Selain itu, burung laut memiliki sayap yang panjang dengan kepakan yang pelan berguna saat menunggu mangsanya untuk ditangkap. Warna bulunya yang tidak secerah burung yang biasa ditemukan di hutan membuat burung ini dapat berkamuflase dengan baik saat mencari pakan di laut.
Burung laut biasanya menggunakan sesuatu yang mengapung di air untuk beristirahat, seperti kayu, sampah organik atau non organik. Pada saat burung laut berbiak, mereka akan menggunakan pesisir atau tebing batu untuk meletakkan telur mereka hingga membesarkan anak
Dikarenakan burung laut sebagian besar hidupnya di laut, maka tidak heran burung laut dapat menjadi salah satu indikator lingkungan laut. Burung laut menjadi salah satu puncak rantai makanan, perubahan tingkat trofik yang lebih rendah atau di lingkungan fisik dan kimia akan berpengaruh pada populasi burung laut.
Berdasarkan organisasi meteorologi dunia tahun 2016 suhu bumi meningkat 1.1 derajat celcius. Peningkatan suhu ini sangat mempengaruhi suhu atmosfer global yang terserap di lautan dan berpengaruh akan kematian terumbu karang yang menjadi salah satu tempat berlindung dan makan ikan.
Pengaruhnya lagi akibat meningkatnya suhu bumi adanya penurunan klorofil A bagian dari fitoplankton yang menjadi pakan dari zooplankton dan bila dikaitkan dengan rantai makanan maka berpengaruh terhadap keberadaan ikan di laut yang menjadi pakan dari burung laut dan hewan laut lainnya.
Keberadaan burung laut sangat dipengaruhi oleh tekanan antropogenik seperti eksploitasi besar-besaran sumber daya yang berupa makanan dan polusi pembuangan limbah yang dapat mengancam habitat burung laut.
Di Teluk Jakarta, misalnya, ditemukan adanya ancaman pada burung laut, yaitu pada jenis Cikalang Christmas (Fregata andrewsi) dan Dara-laut kecil (Sterna albifrons). Ancaman tersebut antara lain terkena alat pancing hingga mengalami kematian, perburuan, pemberian racun, pemberian senar pada kaki burung, dan sampah.
Sampah yang ada di laut terkadang tidak sengaja dimakan karena burung laut mengira bahwa sampah yang mengambang adalah ikan. Di daerah lain, di salah satu pulau di Laut Banda, nelayan lokal masih mengambil telur burung laut untuk dimakan.

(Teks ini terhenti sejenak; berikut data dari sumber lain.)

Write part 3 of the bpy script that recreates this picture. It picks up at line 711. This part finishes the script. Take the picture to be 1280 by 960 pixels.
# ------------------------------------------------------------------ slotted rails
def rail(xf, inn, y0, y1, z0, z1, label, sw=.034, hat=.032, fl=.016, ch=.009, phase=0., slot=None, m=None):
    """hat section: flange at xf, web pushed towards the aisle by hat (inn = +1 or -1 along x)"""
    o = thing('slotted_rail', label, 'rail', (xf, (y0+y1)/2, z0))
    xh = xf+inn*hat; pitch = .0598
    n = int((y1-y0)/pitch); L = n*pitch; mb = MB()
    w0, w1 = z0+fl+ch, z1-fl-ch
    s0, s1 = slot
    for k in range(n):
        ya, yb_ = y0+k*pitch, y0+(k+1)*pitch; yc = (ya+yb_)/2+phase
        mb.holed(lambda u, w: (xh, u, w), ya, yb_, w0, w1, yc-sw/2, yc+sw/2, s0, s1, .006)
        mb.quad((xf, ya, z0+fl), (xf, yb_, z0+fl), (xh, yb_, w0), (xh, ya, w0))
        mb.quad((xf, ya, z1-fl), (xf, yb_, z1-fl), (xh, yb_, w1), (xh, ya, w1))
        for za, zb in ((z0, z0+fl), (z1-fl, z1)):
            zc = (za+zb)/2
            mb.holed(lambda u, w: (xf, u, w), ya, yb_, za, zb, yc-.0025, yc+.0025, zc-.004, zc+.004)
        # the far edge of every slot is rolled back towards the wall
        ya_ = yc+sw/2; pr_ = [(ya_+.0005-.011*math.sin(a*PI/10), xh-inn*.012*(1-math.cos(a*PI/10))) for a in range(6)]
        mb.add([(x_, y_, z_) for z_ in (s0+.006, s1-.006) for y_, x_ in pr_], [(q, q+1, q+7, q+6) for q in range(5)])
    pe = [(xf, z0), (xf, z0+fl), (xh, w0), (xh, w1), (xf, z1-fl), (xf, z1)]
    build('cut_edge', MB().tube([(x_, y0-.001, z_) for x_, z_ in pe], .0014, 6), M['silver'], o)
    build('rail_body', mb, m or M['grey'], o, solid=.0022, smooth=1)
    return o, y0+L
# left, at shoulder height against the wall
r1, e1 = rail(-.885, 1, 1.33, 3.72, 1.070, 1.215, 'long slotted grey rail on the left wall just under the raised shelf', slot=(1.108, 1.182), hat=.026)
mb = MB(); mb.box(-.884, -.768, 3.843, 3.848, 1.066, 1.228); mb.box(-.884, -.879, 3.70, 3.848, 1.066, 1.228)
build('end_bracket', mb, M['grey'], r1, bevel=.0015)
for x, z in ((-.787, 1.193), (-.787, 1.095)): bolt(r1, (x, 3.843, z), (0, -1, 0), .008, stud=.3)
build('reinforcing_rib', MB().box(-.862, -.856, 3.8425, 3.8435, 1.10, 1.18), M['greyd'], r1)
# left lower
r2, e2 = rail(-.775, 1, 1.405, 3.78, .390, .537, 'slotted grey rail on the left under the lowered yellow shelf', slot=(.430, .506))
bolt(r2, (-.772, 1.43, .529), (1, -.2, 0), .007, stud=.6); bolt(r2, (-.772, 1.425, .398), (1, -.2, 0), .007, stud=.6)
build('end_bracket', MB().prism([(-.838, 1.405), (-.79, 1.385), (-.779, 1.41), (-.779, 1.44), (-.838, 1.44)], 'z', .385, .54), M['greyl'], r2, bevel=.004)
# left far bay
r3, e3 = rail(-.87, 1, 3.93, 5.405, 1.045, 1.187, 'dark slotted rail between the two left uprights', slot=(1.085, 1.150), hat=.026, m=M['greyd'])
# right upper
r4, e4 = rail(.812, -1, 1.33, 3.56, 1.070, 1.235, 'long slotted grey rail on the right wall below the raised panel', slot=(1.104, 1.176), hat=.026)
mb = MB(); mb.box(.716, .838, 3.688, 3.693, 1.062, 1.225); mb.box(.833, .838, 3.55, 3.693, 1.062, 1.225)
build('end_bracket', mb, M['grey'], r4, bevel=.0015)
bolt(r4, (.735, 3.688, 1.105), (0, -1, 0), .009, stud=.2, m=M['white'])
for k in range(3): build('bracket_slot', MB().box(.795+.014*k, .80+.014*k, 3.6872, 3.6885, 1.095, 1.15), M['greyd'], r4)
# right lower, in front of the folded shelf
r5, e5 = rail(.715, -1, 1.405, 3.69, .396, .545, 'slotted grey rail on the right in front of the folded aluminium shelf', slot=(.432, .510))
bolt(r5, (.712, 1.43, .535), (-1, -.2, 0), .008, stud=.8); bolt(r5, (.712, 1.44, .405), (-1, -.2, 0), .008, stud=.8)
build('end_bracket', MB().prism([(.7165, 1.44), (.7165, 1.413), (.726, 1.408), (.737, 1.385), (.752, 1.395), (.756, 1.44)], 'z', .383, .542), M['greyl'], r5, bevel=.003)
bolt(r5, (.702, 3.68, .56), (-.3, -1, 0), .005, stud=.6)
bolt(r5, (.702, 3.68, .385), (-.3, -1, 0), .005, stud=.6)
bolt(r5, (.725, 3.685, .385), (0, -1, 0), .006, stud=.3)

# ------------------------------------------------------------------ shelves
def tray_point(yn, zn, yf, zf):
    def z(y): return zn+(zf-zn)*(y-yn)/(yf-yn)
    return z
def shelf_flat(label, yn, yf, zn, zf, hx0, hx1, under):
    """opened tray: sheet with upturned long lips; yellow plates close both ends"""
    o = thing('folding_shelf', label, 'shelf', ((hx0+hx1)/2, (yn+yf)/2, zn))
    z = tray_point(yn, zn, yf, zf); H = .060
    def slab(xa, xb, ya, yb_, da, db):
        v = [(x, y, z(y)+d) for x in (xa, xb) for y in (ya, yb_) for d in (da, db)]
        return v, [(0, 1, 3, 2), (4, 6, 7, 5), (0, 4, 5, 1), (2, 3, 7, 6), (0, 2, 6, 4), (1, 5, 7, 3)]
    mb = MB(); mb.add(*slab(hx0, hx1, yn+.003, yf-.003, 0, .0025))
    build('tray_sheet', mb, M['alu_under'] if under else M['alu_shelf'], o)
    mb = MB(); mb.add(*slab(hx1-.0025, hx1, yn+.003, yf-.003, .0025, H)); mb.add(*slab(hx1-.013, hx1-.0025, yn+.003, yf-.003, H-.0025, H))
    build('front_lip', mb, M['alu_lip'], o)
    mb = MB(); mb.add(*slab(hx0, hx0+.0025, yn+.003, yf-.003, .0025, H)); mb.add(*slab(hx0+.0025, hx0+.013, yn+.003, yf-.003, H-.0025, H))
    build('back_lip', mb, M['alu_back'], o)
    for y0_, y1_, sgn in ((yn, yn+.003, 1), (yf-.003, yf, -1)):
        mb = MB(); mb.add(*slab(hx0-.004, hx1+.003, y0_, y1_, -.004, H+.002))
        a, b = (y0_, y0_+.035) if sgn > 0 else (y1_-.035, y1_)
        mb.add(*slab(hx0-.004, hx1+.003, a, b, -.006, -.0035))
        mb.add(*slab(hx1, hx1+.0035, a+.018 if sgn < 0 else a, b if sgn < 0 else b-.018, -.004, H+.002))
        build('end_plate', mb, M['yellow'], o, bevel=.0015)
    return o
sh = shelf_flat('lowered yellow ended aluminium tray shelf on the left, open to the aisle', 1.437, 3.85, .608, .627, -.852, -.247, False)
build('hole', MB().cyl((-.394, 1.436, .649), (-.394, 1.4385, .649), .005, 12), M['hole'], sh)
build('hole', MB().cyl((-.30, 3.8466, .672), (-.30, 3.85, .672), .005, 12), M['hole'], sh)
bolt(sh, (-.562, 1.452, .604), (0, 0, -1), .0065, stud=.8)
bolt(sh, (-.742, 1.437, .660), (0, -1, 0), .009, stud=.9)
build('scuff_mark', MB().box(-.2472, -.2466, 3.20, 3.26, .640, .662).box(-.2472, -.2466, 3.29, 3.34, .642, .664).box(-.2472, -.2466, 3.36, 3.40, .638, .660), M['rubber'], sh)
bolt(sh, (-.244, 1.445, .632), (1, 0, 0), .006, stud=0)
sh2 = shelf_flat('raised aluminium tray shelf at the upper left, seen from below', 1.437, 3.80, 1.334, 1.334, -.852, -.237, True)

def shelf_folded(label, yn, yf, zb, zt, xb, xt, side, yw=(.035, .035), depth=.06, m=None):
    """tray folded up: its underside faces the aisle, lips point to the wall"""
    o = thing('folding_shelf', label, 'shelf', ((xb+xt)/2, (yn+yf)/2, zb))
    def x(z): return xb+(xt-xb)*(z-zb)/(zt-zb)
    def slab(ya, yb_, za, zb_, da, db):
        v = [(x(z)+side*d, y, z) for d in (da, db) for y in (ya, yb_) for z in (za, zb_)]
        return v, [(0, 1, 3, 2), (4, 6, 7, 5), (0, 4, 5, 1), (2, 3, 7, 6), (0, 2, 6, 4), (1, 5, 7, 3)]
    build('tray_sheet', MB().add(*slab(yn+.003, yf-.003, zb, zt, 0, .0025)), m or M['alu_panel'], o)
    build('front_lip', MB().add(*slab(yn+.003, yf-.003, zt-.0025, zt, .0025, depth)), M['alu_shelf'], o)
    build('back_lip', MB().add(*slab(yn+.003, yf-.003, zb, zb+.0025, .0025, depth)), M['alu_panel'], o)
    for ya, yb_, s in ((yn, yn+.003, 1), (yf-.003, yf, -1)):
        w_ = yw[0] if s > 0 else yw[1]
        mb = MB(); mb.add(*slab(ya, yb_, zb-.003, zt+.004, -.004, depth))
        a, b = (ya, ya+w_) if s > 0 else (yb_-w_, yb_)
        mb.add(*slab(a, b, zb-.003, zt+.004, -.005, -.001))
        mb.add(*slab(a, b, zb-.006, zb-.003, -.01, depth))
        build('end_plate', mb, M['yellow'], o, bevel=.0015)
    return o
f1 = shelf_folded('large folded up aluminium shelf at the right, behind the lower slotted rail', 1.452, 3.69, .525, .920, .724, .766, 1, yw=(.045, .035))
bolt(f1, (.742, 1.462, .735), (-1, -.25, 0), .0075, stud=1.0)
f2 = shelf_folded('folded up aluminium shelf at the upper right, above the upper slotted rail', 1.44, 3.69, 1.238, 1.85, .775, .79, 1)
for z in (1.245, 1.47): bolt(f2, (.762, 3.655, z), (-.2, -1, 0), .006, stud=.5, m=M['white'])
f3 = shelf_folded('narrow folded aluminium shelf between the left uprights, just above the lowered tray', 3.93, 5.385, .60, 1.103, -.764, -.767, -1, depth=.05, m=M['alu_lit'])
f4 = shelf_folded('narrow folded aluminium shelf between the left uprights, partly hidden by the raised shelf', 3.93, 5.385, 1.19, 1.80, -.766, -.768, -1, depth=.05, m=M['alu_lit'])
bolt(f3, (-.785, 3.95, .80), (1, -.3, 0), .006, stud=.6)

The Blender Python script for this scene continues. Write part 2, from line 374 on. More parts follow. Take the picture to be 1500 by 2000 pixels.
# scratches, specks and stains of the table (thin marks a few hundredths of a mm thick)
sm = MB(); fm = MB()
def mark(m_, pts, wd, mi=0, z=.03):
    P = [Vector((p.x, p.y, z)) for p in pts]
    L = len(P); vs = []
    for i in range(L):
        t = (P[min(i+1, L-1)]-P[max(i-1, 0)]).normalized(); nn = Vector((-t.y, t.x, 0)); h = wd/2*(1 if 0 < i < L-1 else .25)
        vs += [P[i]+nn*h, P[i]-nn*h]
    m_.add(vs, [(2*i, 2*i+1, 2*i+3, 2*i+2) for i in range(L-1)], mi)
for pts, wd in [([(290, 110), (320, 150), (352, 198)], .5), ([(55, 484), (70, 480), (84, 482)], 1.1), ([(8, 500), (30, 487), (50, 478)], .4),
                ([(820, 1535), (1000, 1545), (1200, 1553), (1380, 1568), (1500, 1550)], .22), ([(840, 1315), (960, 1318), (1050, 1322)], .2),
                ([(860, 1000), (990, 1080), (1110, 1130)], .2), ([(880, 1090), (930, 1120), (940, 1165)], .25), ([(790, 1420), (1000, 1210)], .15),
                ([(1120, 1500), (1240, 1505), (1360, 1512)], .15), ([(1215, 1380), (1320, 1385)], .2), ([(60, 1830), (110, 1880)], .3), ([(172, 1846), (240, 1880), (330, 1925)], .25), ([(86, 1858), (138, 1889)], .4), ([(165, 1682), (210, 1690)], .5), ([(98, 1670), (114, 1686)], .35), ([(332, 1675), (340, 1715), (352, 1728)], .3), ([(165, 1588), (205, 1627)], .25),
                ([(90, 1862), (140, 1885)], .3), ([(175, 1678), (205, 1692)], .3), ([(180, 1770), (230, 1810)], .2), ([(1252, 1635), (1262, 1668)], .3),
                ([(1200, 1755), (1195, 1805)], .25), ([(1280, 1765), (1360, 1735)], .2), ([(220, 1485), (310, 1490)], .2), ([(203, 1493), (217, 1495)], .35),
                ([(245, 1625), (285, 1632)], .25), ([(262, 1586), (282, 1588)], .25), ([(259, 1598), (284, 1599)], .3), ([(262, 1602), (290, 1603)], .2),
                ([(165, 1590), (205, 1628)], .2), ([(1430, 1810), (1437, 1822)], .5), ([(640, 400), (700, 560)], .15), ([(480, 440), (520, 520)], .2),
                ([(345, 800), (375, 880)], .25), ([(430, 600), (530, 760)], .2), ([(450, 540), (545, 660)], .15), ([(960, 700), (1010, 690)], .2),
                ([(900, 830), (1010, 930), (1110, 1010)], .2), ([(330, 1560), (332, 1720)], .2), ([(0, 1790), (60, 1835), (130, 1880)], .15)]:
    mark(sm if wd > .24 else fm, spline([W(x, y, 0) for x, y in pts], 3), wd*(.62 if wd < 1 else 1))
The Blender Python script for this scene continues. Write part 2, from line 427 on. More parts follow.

Berdasarkan penelitian di luar negeri dari tahun 1962 hingga 2012, tercatat 60% burung laut terdapat sampah pada bagian perutnya yang antara lain berisi tutup botol, sisa balon, korek api, sikat gigi dan mainan plastik.
Laut yang terkena polusi juga mempengaruhi perkembangan telur dan anak dari burung laut, adanya Cadmium dan Merkuri yang tinggi di perairan diserap oleh mangsa dari burung laut dan berpengaruh akan telur yang dihasilkan, telur burung laut mudah pecah sebelum waktunya, mempengaruhi perkembangan sistem syaraf, ketidaksempurnaan embrio bahkan steril-nya individu burung laut.
Selain perkembangan ke burung laut, polusi yang berada di perairan laut ternyata berpengaruh juga pada penghasilan ikan dan hasil laut lainnya, seperti pada penelitian yang dilakukan oleh Haryati dkk pada 2013 yang menghitung adanya polusi di perairan Teluk Jakarta mempengaruhi produktivitas kerang hijau hingga U$ 2,700 per tahun.
Burung Laut Indonesia
Organisasi yang menjadi mitra dalam melakukan monitoring burung laut telah melakukan kegiatan inventarisasi data sejak tahun 2009 bersama dengan Kementerian Lingkungan Hidup dan Kehutanan (KLHK) dan Lembaga Ilmu Pengetahun Indonesia (LIPI). Dari hasil tersebut diharapkan mulai adanya konservasi pada burung laut.
Monitoring yang pernah dilakukan antara lain, pada jenis burung laut dengan status kritis yaitu Cikalang Christmas atas dana dari pemerintah Australia. Hasil monitoring ini menghasilkan seri data mengenai jumlah populasi Cikalang Christmas yang berguna untuk menambah informasi pada IUCN (International Union for Conservation of Nature).
Selain itu, Indonesia telah melakukan kerja sama dengan peneliti asing dari Alaska dalam konservasi jenis burung Dara-laut Aleutian (Onychoprion aleuticus) dan negara di Asia Timur Australia dalam konservasi burung laut saat melakukan pertemuan (MoP – Meeting of Parties) ke-9 di Singapura pada 9-15 Januari 2017.
Untuk menjaga kelanggengan monitoring burung laut, maka kerjasama antara Unit Pelaksanaan Teknis (UPT) Balai Besar/Balai Konservasi Sumber Daya Alam/Taman Nasional Laut dengan pengamat burung lokal menjadi salah satu kunci penyelamatan burung laut.